LONDON, ENGLAND - AUGUST 09: In this photo illustration, A woman is silhouetted against a projection of a password log-in dialog box on August 09, 2017 in London, England. With so many areas of modern life requiring identity verification, online security remains a constant concern, especially following the recent spate of global hacks. (Photo by Leon Neal/Getty Images)

This isn’t a political post — hence the fact that we left the rather famous victim of a recent Twitter hacking out of the headline and did not use a photo of him to get you to click.

No matter what your political stripe or who you are voting for, it might be worth your time to have a look at all of your various passwords, and make sure that they are not too obvious or easy to guess.

According to The Guardian, President Donald Trump’s Twitter account was hacked last week, after a Dutch man correctly guessed the president’s password. The password? “maga2020!”

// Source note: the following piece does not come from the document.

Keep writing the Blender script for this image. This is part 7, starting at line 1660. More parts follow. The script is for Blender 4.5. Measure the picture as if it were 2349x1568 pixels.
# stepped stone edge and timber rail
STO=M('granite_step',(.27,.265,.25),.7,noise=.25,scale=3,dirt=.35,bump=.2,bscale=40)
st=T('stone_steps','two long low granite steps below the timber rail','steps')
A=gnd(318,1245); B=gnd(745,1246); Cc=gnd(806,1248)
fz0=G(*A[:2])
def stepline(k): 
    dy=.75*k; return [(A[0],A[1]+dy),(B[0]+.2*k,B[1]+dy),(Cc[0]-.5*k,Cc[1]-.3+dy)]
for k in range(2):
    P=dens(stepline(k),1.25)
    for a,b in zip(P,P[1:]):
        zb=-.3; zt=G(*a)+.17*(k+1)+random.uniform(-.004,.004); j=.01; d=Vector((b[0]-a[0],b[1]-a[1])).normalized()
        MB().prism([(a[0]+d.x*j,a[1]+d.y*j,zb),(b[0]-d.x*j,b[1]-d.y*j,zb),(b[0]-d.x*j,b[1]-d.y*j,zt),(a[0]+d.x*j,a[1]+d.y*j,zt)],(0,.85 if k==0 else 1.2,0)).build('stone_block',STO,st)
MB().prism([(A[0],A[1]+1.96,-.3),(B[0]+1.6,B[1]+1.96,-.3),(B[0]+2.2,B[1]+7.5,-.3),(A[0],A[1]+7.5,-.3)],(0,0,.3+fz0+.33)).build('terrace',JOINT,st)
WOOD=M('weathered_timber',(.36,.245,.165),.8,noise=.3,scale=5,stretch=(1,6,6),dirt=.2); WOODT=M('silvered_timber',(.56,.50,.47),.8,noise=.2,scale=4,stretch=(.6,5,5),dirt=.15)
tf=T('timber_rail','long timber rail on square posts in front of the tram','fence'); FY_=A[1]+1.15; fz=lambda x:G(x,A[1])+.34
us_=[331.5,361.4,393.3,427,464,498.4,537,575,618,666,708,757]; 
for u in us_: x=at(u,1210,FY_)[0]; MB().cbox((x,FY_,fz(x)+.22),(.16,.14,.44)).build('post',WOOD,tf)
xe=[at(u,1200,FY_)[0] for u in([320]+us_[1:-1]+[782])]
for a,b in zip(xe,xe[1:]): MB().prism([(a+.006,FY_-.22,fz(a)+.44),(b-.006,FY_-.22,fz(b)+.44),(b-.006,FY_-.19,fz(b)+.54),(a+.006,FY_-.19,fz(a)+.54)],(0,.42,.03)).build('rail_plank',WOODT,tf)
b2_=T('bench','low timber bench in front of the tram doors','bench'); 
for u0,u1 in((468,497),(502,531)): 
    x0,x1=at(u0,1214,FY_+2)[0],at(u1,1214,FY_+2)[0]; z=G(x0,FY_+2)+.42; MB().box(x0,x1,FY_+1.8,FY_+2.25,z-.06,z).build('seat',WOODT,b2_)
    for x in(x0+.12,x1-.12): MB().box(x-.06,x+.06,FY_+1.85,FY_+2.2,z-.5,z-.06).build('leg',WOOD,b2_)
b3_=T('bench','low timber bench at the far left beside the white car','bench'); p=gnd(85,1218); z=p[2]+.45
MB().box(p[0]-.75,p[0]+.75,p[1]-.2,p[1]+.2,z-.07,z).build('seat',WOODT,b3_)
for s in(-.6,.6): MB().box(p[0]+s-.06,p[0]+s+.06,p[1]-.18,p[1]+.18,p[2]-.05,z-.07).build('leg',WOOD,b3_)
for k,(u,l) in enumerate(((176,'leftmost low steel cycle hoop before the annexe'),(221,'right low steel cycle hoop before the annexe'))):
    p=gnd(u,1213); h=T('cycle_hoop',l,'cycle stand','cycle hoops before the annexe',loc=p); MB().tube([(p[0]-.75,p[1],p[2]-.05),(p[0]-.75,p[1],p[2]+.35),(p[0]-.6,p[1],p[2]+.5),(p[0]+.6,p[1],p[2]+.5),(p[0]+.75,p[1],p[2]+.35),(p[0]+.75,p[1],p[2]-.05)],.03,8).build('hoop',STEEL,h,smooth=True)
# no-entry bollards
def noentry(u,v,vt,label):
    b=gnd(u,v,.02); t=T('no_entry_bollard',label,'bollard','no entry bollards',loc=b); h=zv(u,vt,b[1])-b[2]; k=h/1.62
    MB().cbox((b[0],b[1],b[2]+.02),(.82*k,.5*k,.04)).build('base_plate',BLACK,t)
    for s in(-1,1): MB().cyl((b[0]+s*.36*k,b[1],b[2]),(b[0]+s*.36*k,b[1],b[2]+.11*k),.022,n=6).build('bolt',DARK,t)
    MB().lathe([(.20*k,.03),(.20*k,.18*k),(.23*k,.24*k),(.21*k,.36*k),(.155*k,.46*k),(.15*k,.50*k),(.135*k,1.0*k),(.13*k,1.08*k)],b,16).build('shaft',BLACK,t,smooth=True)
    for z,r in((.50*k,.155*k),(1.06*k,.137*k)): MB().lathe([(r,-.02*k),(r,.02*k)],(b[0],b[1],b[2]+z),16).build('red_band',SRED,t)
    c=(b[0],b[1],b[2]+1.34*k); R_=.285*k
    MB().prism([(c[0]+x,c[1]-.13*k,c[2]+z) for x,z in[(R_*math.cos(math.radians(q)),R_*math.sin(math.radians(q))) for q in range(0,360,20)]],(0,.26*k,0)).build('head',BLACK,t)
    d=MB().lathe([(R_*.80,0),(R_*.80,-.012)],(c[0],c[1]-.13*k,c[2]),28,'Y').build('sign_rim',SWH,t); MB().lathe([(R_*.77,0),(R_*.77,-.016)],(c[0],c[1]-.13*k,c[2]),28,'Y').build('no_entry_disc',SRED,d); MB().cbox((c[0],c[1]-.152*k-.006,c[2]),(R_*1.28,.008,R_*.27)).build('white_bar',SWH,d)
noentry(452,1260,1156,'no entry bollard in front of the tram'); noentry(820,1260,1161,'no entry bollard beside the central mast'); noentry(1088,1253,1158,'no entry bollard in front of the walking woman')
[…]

Victor Gevers, a security expert, accessed President Trump’s account, the Dutch newspaper De Volkskrant reported. That gave him access to the President’s direct messages; of course that also meant that he could post tweets in the President’s name and change his profile, if he wished.

De Volkskrant reported that he tried to alert Trump’s team about this. “He sends messages via Twitter asking if someone will call Trump’s attention to the fact that his Twitter account is not safe. He tags the CIA, the White House, the FBI, Twitter themselves. No response.” However, the next day, he said that two-step verification had been activated on Trump’s account. And the day after that, the Secret Service reached out to him. According to De Volkskrant, they thanked him for bringing the security problem to their attention.

Gevers says that it took him five tries to guess the President’s password. “I expected to be blocked after four failed attempts. Or at least would be asked to provide additional information,” he told De Volkskrant, noting that two-step verification hadn’t been activated when he hacked the account. The Guardian notes that this was actually  the second time that Gevers hacked Trump’s Twitter. The first time was in 2016. The password back then? “yourfired.”

The lesson here? Either use the “strong” passwords suggested by sites, or come up with a strong one on your own (and note the password so you don’t forget it!). Google has some tips on strong passwords.